The approach lighting system, mounted on towers and extending into neighboring Coonskin Park, is owned and operated by the Federal Aviation Administration.

On Yeager's Facebook page, officials at the Charleston airport are urging the FAA to "make the operation of these lights a priority," since "this has been an issue for quite some time and [we] are as dismayed as we know our customers are" about the delay in recertifying the system.

"It's not like you can just flip a switch and turn everything back on again and have it ready to go," said Yeager Airport Director Rick Atkinson. The FAA "had to replace the transformers and controllers, and after testing them, they found that the system's intensity controller had seized up, and they needed to have a new one built."

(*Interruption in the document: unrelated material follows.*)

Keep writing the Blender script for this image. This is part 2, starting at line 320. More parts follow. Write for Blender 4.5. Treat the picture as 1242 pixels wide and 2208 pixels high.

Atkinson said the FAA ordered a new controller, one which makes it possible to adjust the lighting system's intensity into five levels, in November. He said he was told on Monday that the new controller and the components needed to connect it to the system should be arriving soon. "We're within a couple of weeks of having everything we need to be back in service," he said.

Adding to Yeager's navigational system woes, the airport's glide slope system, also owned and operated by the FAA, went out of operation last week.

"Any time the approach lighting system or the glide slope become inoperative, our approach minimums go up," said Tim Murnahan, Yeager's assistant director.

With both systems operational, pilots can complete their approaches to the Charleston airport at 200 feet above runway level, with a half-mile of visibility. "Without the glide slope, you need 700 feet above ground level and a mile and half of visibility," Murnahan said.

With the glide slope operational and the approach landing system offline, pilots need one mile of visibility to land.

"We don't usually have fog issues at this time of year, but the weather we had this past weekend and Monday made it seem like we were having a late-October rainstorm," said Atkinson.

"We lost several flights over the weekend, this time mainly due to the glide slope being out," Murnahan said. "The FAA's working on it now, trying to get it up and running as quickly as possible. But then it has to be checked out by an FAA aircraft that executes approaches to make sure everything's doing what it's supposed to."